___ Dataset content

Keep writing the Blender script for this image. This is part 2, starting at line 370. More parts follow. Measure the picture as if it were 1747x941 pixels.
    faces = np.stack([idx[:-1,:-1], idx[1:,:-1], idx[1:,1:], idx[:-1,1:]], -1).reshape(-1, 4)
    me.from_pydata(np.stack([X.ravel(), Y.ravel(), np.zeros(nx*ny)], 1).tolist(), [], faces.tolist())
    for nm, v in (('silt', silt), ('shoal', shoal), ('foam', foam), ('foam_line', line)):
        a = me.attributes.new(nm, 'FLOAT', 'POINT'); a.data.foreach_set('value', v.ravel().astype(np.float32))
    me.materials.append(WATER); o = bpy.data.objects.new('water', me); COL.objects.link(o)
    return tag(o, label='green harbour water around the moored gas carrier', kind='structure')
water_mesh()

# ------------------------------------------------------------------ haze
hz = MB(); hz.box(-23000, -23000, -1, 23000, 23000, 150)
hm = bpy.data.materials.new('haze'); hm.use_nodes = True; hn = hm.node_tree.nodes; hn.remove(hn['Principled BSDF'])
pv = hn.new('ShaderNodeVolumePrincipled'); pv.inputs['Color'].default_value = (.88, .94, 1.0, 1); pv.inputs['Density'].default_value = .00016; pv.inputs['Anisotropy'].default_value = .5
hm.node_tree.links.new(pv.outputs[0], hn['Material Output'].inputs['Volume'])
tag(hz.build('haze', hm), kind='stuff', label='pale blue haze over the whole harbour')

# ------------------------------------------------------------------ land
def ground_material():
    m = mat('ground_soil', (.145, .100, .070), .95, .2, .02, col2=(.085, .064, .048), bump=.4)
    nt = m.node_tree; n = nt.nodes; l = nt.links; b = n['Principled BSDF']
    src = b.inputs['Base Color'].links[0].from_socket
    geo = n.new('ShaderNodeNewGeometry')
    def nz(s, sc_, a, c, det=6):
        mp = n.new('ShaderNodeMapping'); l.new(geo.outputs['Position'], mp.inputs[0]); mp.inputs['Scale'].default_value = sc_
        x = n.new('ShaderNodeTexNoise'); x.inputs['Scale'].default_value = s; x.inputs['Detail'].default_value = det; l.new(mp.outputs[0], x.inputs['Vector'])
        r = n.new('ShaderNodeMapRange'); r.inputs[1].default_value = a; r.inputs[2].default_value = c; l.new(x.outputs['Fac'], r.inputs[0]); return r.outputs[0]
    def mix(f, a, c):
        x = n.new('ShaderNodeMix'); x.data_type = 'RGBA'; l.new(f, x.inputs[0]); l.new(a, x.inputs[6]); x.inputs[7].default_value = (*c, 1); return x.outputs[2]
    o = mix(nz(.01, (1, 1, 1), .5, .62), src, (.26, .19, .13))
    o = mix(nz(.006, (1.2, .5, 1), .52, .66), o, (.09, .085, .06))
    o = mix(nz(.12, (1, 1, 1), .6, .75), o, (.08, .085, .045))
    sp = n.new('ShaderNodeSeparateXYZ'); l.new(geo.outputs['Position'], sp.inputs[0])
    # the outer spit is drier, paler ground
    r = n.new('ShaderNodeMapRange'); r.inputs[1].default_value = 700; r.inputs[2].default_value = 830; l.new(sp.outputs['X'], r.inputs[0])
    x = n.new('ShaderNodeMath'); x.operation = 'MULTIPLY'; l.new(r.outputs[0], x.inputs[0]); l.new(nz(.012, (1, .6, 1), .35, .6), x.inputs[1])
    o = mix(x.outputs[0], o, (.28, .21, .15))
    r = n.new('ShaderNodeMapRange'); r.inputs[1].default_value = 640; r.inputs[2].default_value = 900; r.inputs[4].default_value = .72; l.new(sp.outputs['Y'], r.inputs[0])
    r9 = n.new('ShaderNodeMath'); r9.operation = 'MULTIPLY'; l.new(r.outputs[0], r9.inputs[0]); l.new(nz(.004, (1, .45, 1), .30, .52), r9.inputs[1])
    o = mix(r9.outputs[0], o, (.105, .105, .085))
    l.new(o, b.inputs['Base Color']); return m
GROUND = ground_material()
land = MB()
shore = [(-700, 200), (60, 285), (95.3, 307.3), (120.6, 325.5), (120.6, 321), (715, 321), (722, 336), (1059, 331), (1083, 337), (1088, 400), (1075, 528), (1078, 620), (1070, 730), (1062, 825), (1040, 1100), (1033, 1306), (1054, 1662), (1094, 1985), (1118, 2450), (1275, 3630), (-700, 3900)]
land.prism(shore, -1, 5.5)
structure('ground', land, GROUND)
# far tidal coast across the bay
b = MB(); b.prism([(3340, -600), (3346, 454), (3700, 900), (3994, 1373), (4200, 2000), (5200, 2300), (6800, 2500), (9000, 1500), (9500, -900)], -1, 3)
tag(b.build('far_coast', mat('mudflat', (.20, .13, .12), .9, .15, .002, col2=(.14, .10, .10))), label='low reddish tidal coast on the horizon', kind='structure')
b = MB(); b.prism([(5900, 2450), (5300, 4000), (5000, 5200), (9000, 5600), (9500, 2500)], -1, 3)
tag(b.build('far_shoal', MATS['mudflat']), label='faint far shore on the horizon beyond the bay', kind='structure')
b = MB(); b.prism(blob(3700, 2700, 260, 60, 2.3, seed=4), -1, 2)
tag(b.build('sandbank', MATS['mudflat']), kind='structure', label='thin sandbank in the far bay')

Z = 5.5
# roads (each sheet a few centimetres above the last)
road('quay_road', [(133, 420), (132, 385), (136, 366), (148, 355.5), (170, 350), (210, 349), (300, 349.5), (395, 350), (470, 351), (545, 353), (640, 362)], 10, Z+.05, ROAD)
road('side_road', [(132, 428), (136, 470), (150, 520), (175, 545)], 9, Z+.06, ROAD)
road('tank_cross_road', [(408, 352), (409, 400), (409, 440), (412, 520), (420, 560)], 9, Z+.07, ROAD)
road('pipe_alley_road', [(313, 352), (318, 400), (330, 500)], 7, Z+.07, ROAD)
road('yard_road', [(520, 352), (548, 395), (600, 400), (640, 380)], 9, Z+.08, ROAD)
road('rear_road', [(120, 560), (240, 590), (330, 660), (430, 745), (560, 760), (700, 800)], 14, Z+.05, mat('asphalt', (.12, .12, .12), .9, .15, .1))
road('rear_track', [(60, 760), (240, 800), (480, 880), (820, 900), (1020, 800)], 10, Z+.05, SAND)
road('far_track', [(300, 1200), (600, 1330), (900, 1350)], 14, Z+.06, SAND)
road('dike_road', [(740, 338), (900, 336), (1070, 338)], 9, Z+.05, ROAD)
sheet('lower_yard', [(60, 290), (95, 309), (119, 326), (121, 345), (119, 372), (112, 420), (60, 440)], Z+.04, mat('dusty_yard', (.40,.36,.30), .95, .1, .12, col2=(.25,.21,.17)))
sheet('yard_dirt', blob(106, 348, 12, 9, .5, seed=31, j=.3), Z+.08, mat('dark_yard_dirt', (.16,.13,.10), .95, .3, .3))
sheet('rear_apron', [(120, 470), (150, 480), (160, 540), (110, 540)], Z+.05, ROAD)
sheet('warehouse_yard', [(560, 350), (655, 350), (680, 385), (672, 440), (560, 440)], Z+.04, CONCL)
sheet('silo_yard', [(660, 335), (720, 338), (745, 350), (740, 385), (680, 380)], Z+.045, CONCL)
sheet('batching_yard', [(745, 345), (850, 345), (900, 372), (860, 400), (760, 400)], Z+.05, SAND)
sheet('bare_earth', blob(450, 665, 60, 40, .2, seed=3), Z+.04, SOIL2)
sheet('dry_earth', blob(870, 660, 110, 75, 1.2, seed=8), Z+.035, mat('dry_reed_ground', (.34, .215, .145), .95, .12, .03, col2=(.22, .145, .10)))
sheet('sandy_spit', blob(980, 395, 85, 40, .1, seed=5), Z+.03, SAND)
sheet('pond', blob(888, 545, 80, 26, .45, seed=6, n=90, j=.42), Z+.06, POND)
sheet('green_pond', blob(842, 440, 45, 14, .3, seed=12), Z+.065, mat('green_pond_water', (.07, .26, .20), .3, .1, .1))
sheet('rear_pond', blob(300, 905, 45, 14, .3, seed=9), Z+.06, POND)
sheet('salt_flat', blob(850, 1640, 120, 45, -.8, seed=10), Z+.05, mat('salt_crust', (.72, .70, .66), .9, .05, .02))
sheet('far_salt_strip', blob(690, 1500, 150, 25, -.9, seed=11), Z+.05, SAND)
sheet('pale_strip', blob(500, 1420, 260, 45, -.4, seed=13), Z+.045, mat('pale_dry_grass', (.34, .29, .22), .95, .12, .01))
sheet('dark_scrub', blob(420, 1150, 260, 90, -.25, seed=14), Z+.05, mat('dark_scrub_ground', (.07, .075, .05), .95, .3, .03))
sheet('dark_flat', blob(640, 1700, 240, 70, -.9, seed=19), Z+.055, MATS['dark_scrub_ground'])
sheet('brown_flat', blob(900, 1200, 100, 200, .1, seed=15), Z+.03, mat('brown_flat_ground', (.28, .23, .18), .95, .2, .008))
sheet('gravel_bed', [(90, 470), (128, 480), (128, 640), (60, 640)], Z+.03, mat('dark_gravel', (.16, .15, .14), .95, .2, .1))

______

**Your goal**
Copy out the listing above, line by line and exactly, from its first line to the line holding "water_mesh()", inclusive.

**Task response**
Keep writing the Blender script for this image. This is part 2, starting at line 370. More parts follow. Measure the picture as if it were 1747x941 pixels.
    faces = np.stack([idx[:-1,:-1], idx[1:,:-1], idx[1:,1:], idx[:-1,1:]], -1).reshape(-1, 4)
    me.from_pydata(np.stack([X.ravel(), Y.ravel(), np.zeros(nx*ny)], 1).tolist(), [], faces.tolist())
    for nm, v in (('silt', silt), ('shoal', shoal), ('foam', foam), ('foam_line', line)):
        a = me.attributes.new(nm, 'FLOAT', 'POINT'); a.data.foreach_set('value', v.ravel().astype(np.float32))
    me.materials.append(WATER); o = bpy.data.objects.new('water', me); COL.objects.link(o)
    return tag(o, label='green harbour water around the moored gas carrier', kind='structure')
water_mesh()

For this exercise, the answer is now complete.